Paper No. 3
Presentation Time: 8:45 AM


GALLAGHER, Timothy M., Department of Earth and Environmental Sciences, University of Michigan, 2534 C.C. Little Building, 1100 North University Ave, Ann Arbor, MI 48109 and SHELDON, Nathan D., Earth and Environmental Sciences, University of Michigan, 2534 CC Little Building, Ann Arbor, MI 48109,

While marine records often reflect shifts in global climate, terrestrial records tend to be more regionally variable. Paleosols offer a long-term, time-averaged climate archive with established proxies that quantify annual climate variables, including mean annual temperature and precipitation. However, important aspects of terrestrial climate, such as seasonality, are often difficult to constrain. A combination of mean annual and warm season temperatures proxies would allow for a more complete characterization of terrestrial paleoclimate.

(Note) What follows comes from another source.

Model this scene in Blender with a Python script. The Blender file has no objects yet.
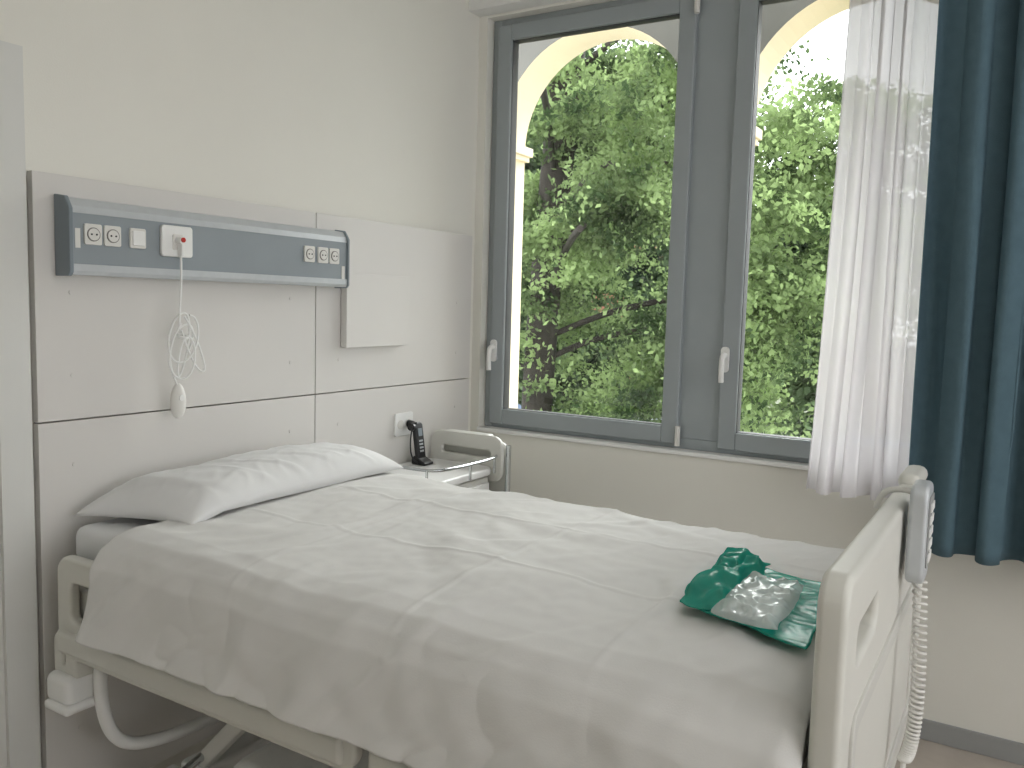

Here we investigate the utility of paired paleosol whole-rock geochemistry and pedogenic carbonate Δ47 data. Whole-rock geochemical proxies developed for paleosols can be used to estimate mean annual temperature, whereas the Δ47 of pedogenic carbonate is thought to represent warm month temperatures. We first applied this approach to modern soils with instrumental climate records from Arizona, New Mexico, and South Dakota as a proof of concept. Insights from that work were then applied to paleosols from the Ebro Basin of Spain that span the Eocene-Oligocene transition, a global event characterized by declining temperatures and falling atmospheric pCO2. Previous results from this section suggest that chemical weathering decreased across the transition in response to decreasing atmospheric pCO. However, estimates of mean annual temperature and precipitation remained unchanged, as in many Eocene-Oligocene transition records from endorheic basins. This paradox may potentially be explained by decreasing summer temperatures as recorded by Δ47 values of pedogenic carbonates.